Sadly, that’s standard operating procedure at the FTC’s Bureau of Consumer Protection. In 1980, a heavily Democratic Congress added additional procedural safeguards for FTC rulemaking—so the FTC simply stopped doing it. Instead, for well over a decade, the FTC has built what Democratic Commissioners have called “common law of consent decrees” on privacy and data security (i.e., enforcement actions settled out of court). Under Obama, the FTC has stepped up that approach, and also begun using informal reports as de facto rules for things like privacy and security “by design.” (A report on the Internet of Things is expected shortly.) Many inside the FTC and the administration seem to share the “enforcement philosophy” an Obama EPA official in 2012 candidly compared to the Roman practice of crucifying the first five adult males they found in a conquered village—to set an example.
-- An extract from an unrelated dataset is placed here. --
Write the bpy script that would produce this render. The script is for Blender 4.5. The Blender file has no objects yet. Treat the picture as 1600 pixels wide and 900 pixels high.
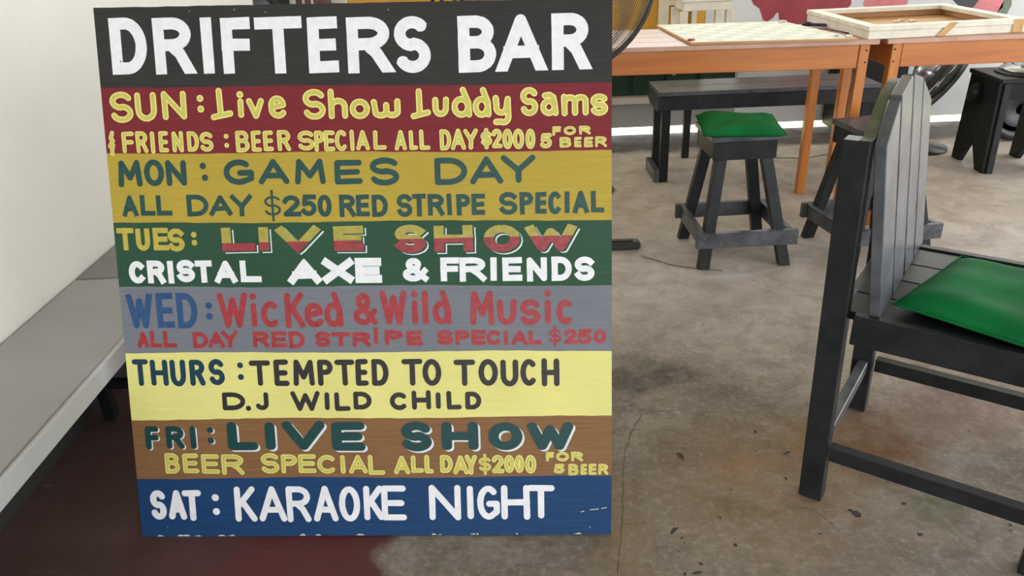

The FTC has stubbornly resisted calls for further guidance on how it uses its sweeping powers over deception and unfairness. If they’re smart, Republicans will insist on both substantive constraints on the FTC’s discretion and procedural reforms designed to ensure that the courts, and not the FTC, ultimately shape how the FTC’s “flexible” law “evolves.”

Unless Obama suddenly masters the Clintonian art of compromising with Republicans, the safest bet is that nothing will happen this Congress: Both sides will simply wait and see if the next election strengthens its hand. Meanwhile, the FTC will continue on its merry way: regulation by crucifixion—with no clear guidance to industry, resisting any constraints on its discretion. And everyone else will keep waiting for an approach that reconciles regulatory humility with consumer protection, and flexibility with fundamental values of transparency and the rule of law.

But it doesn’t have to be this way. Instead, Obama and Congressional Republicans could create a bipartisan Privacy Law Modernization Commission, whose expert recommendations would be far more likely to be adopted than is either side’s proposal alone.